# PROBLEM DETAILS
Keep only the lines of the data below that contain "picture", and copy them.

Scene modeling code data:
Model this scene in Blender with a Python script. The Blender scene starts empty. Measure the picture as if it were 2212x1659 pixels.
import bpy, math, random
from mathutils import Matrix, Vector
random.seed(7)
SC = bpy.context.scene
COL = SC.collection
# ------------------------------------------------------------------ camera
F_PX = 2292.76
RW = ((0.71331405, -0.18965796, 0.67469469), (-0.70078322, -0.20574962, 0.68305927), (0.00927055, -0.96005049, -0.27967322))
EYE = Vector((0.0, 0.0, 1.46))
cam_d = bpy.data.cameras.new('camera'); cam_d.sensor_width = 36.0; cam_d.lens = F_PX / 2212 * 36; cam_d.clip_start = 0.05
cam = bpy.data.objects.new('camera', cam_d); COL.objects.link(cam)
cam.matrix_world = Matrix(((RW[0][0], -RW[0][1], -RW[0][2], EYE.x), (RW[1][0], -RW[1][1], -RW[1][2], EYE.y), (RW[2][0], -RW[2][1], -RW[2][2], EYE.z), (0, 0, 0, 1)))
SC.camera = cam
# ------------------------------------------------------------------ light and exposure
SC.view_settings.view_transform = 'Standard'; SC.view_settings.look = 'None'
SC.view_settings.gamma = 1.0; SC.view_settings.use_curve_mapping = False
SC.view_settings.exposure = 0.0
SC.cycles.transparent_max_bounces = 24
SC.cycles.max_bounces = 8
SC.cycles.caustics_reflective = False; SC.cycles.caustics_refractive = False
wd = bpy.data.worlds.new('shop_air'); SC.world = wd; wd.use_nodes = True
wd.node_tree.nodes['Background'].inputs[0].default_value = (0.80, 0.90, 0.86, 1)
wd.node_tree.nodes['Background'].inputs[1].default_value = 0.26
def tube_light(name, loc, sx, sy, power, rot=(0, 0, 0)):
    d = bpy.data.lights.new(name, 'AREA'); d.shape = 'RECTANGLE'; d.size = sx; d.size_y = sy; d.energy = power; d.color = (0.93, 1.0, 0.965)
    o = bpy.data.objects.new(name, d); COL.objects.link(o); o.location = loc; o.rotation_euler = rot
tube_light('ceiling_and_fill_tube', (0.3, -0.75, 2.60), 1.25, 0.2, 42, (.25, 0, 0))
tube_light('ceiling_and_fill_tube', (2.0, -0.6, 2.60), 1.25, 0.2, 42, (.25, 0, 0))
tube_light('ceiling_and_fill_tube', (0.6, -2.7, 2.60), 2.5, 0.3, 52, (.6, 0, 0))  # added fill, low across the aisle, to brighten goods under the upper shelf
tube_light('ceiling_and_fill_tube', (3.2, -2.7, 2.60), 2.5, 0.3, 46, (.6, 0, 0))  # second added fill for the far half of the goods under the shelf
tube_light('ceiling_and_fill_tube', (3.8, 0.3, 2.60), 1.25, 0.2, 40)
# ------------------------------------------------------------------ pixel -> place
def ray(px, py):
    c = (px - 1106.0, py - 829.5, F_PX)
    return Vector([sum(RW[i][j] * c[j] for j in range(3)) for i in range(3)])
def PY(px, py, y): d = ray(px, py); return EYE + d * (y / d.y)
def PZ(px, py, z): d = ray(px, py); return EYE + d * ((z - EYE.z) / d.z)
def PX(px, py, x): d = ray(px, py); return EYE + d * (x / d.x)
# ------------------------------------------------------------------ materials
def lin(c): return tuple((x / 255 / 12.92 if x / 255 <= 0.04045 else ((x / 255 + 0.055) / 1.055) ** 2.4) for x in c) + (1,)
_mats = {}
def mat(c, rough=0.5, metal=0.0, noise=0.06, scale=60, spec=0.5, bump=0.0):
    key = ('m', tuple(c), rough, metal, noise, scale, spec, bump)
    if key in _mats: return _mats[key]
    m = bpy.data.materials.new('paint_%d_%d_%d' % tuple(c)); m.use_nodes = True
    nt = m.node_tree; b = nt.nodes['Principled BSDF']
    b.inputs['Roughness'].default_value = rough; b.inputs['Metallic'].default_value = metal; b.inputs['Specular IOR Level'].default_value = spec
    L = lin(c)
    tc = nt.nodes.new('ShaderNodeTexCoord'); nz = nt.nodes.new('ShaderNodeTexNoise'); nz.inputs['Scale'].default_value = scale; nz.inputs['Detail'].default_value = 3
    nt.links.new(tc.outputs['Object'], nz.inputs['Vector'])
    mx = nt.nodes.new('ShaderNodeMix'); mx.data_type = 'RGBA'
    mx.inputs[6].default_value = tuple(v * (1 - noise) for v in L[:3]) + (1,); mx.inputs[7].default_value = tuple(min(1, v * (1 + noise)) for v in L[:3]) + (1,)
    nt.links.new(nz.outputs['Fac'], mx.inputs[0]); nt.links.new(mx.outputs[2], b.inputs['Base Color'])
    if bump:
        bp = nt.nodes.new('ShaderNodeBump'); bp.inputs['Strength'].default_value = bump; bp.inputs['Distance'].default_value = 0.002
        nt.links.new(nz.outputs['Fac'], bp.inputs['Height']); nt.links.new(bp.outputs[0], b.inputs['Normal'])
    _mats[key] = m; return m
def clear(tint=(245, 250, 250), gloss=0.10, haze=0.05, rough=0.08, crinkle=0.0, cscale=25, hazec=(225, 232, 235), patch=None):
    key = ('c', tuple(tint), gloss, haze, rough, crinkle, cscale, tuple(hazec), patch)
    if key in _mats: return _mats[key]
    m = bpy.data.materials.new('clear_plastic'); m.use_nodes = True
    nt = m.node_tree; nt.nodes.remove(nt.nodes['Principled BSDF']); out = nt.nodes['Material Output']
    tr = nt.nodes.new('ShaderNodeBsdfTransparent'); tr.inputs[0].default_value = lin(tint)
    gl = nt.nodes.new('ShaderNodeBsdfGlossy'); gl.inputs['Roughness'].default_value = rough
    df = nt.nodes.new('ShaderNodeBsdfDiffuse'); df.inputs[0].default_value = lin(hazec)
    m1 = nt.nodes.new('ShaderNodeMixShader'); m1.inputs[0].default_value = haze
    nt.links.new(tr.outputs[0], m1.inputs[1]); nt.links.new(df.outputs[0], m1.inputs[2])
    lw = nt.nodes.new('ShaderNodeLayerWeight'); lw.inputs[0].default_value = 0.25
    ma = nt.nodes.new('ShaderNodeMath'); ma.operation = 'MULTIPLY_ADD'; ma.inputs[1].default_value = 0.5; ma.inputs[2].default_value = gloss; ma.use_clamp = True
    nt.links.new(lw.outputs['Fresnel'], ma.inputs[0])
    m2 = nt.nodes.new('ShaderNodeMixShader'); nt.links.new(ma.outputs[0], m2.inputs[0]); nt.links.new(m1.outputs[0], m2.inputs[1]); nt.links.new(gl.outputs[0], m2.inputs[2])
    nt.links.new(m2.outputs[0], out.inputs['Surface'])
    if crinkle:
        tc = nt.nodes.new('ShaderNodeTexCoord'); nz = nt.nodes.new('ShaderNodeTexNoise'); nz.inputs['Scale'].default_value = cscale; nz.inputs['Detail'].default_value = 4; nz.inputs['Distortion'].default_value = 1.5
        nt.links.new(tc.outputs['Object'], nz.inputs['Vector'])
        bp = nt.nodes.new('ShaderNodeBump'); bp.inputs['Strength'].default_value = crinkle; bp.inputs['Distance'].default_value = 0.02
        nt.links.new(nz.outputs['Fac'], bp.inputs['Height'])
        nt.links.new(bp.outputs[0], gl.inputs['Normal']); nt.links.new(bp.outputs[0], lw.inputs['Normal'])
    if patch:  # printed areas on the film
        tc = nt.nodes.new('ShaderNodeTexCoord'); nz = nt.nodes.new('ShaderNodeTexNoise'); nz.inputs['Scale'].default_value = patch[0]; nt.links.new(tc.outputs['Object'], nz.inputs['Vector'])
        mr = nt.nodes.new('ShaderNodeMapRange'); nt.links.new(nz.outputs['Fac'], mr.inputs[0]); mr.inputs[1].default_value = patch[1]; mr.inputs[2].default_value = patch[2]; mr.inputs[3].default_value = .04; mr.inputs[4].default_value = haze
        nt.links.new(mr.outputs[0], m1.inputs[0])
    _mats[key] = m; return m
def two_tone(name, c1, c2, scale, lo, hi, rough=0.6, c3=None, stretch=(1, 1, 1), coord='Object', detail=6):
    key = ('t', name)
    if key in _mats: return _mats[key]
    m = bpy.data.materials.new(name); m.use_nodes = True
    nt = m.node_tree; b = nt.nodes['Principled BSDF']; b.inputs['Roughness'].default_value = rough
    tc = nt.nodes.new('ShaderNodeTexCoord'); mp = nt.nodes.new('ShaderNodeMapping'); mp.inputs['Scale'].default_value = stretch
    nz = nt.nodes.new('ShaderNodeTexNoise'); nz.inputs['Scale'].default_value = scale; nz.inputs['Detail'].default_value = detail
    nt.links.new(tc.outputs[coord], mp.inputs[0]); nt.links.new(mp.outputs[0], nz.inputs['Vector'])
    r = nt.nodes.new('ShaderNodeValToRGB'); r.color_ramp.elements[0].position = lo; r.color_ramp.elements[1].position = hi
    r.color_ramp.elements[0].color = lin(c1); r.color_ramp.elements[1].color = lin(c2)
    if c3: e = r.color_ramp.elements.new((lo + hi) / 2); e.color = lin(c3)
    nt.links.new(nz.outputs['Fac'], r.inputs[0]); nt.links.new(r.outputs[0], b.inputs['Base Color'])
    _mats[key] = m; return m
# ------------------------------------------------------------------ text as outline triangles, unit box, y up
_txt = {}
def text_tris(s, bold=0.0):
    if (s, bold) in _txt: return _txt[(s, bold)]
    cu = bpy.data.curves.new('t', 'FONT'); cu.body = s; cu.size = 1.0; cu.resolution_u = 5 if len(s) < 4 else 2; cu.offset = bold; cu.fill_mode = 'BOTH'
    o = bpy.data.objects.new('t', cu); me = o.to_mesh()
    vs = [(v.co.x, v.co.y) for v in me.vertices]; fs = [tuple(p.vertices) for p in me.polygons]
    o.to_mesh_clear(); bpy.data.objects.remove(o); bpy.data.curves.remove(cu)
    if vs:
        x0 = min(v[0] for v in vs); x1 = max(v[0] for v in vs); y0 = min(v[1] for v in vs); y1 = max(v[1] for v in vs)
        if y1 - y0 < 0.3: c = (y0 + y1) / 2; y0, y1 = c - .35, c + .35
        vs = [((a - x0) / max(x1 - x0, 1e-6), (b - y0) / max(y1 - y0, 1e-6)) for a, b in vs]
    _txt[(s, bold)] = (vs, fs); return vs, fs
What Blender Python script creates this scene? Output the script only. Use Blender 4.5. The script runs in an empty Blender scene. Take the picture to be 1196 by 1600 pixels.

# RESPONSE
Model this scene in Blender with a Python script. The Blender scene starts empty. Measure the picture as if it were 2212x1659 pixels.
What Blender Python script creates this scene? Output the script only. Use Blender 4.5. The script runs in an empty Blender scene. Take the picture to be 1196 by 1600 pixels.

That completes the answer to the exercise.